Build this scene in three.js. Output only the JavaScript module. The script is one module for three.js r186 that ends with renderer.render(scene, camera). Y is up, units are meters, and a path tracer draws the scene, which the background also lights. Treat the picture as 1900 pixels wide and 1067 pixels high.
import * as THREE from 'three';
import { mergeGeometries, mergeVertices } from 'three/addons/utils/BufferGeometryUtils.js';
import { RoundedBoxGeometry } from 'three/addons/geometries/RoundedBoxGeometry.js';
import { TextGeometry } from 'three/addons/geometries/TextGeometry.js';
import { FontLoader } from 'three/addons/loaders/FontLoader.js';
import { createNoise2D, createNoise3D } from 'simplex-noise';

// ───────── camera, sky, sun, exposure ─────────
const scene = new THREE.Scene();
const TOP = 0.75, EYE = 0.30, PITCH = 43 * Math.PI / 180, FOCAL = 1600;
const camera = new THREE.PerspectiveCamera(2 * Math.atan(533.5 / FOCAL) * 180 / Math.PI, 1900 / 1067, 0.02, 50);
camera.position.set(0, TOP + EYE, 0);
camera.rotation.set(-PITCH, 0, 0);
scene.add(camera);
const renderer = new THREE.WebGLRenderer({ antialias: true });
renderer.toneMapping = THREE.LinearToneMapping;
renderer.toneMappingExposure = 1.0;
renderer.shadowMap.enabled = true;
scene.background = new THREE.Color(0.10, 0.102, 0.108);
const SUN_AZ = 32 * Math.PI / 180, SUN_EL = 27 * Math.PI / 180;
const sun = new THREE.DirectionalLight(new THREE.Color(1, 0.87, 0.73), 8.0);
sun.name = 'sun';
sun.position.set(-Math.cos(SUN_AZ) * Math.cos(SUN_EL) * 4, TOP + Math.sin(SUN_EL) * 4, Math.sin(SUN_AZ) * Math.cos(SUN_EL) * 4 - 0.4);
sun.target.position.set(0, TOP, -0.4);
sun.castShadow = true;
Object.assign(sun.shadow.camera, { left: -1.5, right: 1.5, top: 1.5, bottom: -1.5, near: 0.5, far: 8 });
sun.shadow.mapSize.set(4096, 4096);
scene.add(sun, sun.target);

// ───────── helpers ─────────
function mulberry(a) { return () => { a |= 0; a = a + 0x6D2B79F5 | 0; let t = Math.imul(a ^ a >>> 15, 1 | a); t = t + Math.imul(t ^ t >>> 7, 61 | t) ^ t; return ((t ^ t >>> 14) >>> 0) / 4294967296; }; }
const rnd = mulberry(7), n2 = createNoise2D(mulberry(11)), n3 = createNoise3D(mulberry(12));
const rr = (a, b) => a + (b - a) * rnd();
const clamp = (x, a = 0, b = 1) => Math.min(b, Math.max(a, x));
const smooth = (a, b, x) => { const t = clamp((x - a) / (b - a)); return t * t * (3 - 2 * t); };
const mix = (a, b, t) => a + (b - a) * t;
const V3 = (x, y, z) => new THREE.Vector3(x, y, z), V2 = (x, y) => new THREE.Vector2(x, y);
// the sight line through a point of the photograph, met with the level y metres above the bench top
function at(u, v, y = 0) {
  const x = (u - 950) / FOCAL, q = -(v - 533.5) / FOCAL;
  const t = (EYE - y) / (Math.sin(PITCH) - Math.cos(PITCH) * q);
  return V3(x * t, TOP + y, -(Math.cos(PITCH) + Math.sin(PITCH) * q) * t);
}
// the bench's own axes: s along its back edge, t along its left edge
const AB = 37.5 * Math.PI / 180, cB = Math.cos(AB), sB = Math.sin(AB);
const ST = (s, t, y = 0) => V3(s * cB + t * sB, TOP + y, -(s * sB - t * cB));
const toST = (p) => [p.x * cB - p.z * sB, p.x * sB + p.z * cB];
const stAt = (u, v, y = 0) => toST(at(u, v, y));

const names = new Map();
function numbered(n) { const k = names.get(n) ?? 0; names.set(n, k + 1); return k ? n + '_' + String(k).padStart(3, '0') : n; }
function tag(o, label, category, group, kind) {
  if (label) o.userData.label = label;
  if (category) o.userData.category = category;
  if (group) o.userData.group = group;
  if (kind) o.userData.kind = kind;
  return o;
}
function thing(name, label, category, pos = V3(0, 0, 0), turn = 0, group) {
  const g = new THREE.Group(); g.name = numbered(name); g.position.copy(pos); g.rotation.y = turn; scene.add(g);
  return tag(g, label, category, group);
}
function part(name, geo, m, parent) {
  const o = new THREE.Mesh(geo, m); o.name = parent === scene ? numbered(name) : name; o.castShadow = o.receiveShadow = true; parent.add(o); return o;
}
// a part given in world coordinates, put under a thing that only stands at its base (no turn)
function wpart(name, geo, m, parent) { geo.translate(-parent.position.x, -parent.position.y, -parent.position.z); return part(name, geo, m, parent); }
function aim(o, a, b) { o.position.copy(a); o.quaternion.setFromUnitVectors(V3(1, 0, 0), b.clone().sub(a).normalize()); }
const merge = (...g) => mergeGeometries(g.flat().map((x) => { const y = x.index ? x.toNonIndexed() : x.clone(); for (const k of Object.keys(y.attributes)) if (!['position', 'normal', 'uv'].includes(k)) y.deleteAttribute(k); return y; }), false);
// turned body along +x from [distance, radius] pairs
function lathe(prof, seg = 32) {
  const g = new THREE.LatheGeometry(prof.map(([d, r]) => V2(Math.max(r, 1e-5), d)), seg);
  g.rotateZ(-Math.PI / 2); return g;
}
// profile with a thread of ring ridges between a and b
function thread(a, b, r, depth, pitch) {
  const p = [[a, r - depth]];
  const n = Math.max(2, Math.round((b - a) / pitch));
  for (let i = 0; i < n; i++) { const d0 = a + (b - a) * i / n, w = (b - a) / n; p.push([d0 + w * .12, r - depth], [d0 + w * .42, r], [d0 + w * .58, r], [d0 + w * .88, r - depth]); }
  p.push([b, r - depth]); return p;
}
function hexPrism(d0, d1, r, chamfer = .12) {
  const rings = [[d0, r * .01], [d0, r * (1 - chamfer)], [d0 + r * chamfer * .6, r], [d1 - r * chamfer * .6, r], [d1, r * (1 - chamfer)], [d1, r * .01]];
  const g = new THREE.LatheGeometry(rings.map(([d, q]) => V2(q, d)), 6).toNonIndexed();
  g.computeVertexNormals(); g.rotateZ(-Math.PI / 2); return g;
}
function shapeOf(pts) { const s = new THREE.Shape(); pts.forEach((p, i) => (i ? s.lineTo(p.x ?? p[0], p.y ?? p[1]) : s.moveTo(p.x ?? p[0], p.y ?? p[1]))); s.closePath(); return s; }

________

* Exercise instructions
Using the listing above, reproduce each line without omission.

* The answer
Build this scene in three.js. Output only the JavaScript module. The script is one module for three.js r186 that ends with renderer.render(scene, camera). Y is up, units are meters, and a path tracer draws the scene, which the background also lights. Treat the picture as 1900 pixels wide and 1067 pixels high.
import * as THREE from 'three';
import { mergeGeometries, mergeVertices } from 'three/addons/utils/BufferGeometryUtils.js';
import { RoundedBoxGeometry } from 'three/addons/geometries/RoundedBoxGeometry.js';
import { TextGeometry } from 'three/addons/geometries/TextGeometry.js';
import { FontLoader } from 'three/addons/loaders/FontLoader.js';
import { createNoise2D, createNoise3D } from 'simplex-noise';

// ───────── camera, sky, sun, exposure ─────────
const scene = new THREE.Scene();
const TOP = 0.75, EYE = 0.30, PITCH = 43 * Math.PI / 180, FOCAL = 1600;
const camera = new THREE.PerspectiveCamera(2 * Math.atan(533.5 / FOCAL) * 180 / Math.PI, 1900 / 1067, 0.02, 50);
camera.position.set(0, TOP + EYE, 0);
camera.rotation.set(-PITCH, 0, 0);
scene.add(camera);
const renderer = new THREE.WebGLRenderer({ antialias: true });
renderer.toneMapping = THREE.LinearToneMapping;
renderer.toneMappingExposure = 1.0;
renderer.shadowMap.enabled = true;
scene.background = new THREE.Color(0.10, 0.102, 0.108);
const SUN_AZ = 32 * Math.PI / 180, SUN_EL = 27 * Math.PI / 180;
const sun = new THREE.DirectionalLight(new THREE.Color(1, 0.87, 0.73), 8.0);
sun.name = 'sun';
sun.position.set(-Math.cos(SUN_AZ) * Math.cos(SUN_EL) * 4, TOP + Math.sin(SUN_EL) * 4, Math.sin(SUN_AZ) * Math.cos(SUN_EL) * 4 - 0.4);
sun.target.position.set(0, TOP, -0.4);
sun.castShadow = true;
Object.assign(sun.shadow.camera, { left: -1.5, right: 1.5, top: 1.5, bottom: -1.5, near: 0.5, far: 8 });
sun.shadow.mapSize.set(4096, 4096);
scene.add(sun, sun.target);

// ───────── helpers ─────────
function mulberry(a) { return () => { a |= 0; a = a + 0x6D2B79F5 | 0; let t = Math.imul(a ^ a >>> 15, 1 | a); t = t + Math.imul(t ^ t >>> 7, 61 | t) ^ t; return ((t ^ t >>> 14) >>> 0) / 4294967296; }; }
const rnd = mulberry(7), n2 = createNoise2D(mulberry(11)), n3 = createNoise3D(mulberry(12));
const rr = (a, b) => a + (b - a) * rnd();
const clamp = (x, a = 0, b = 1) => Math.min(b, Math.max(a, x));
const smooth = (a, b, x) => { const t = clamp((x - a) / (b - a)); return t * t * (3 - 2 * t); };
const mix = (a, b, t) => a + (b - a) * t;
const V3 = (x, y, z) => new THREE.Vector3(x, y, z), V2 = (x, y) => new THREE.Vector2(x, y);
// the sight line through a point of the photograph, met with the level y metres above the bench top
function at(u, v, y = 0) {
  const x = (u - 950) / FOCAL, q = -(v - 533.5) / FOCAL;
  const t = (EYE - y) / (Math.sin(PITCH) - Math.cos(PITCH) * q);
  return V3(x * t, TOP + y, -(Math.cos(PITCH) + Math.sin(PITCH) * q) * t);
}
// the bench's own axes: s along its back edge, t along its left edge
const AB = 37.5 * Math.PI / 180, cB = Math.cos(AB), sB = Math.sin(AB);
const ST = (s, t, y = 0) => V3(s * cB + t * sB, TOP + y, -(s * sB - t * cB));
const toST = (p) => [p.x * cB - p.z * sB, p.x * sB + p.z * cB];
const stAt = (u, v, y = 0) => toST(at(u, v, y));

const names = new Map();
function numbered(n) { const k = names.get(n) ?? 0; names.set(n, k + 1); return k ? n + '_' + String(k).padStart(3, '0') : n; }
function tag(o, label, category, group, kind) {
  if (label) o.userData.label = label;
  if (category) o.userData.category = category;
  if (group) o.userData.group = group;
  if (kind) o.userData.kind = kind;
  return o;
}
function thing(name, label, category, pos = V3(0, 0, 0), turn = 0, group) {
  const g = new THREE.Group(); g.name = numbered(name); g.position.copy(pos); g.rotation.y = turn; scene.add(g);
  return tag(g, label, category, group);
}
function part(name, geo, m, parent) {
  const o = new THREE.Mesh(geo, m); o.name = parent === scene ? numbered(name) : name; o.castShadow = o.receiveShadow = true; parent.add(o); return o;
}
// a part given in world coordinates, put under a thing that only stands at its base (no turn)
function wpart(name, geo, m, parent) { geo.translate(-parent.position.x, -parent.position.y, -parent.position.z); return part(name, geo, m, parent); }
function aim(o, a, b) { o.position.copy(a); o.quaternion.setFromUnitVectors(V3(1, 0, 0), b.clone().sub(a).normalize()); }
const merge = (...g) => mergeGeometries(g.flat().map((x) => { const y = x.index ? x.toNonIndexed() : x.clone(); for (const k of Object.keys(y.attributes)) if (!['position', 'normal', 'uv'].includes(k)) y.deleteAttribute(k); return y; }), false);
// turned body along +x from [distance, radius] pairs
function lathe(prof, seg = 32) {
  const g = new THREE.LatheGeometry(prof.map(([d, r]) => V2(Math.max(r, 1e-5), d)), seg);
  g.rotateZ(-Math.PI / 2); return g;
}
// profile with a thread of ring ridges between a and b
function thread(a, b, r, depth, pitch) {
  const p = [[a, r - depth]];
  const n = Math.max(2, Math.round((b - a) / pitch));
  for (let i = 0; i < n; i++) { const d0 = a + (b - a) * i / n, w = (b - a) / n; p.push([d0 + w * .12, r - depth], [d0 + w * .42, r], [d0 + w * .58, r], [d0 + w * .88, r - depth]); }
  p.push([b, r - depth]); return p;
}
function hexPrism(d0, d1, r, chamfer = .12) {
  const rings = [[d0, r * .01], [d0, r * (1 - chamfer)], [d0 + r * chamfer * .6, r], [d1 - r * chamfer * .6, r], [d1, r * (1 - chamfer)], [d1, r * .01]];
  const g = new THREE.LatheGeometry(rings.map(([d, q]) => V2(q, d)), 6).toNonIndexed();
  g.computeVertexNormals(); g.rotateZ(-Math.PI / 2); return g;
}
function shapeOf(pts) { const s = new THREE.Shape(); pts.forEach((p, i) => (i ? s.lineTo(p.x ?? p[0], p.y ?? p[1]) : s.moveTo(p.x ?? p[0], p.y ?? p[1]))); s.closePath(); return s; }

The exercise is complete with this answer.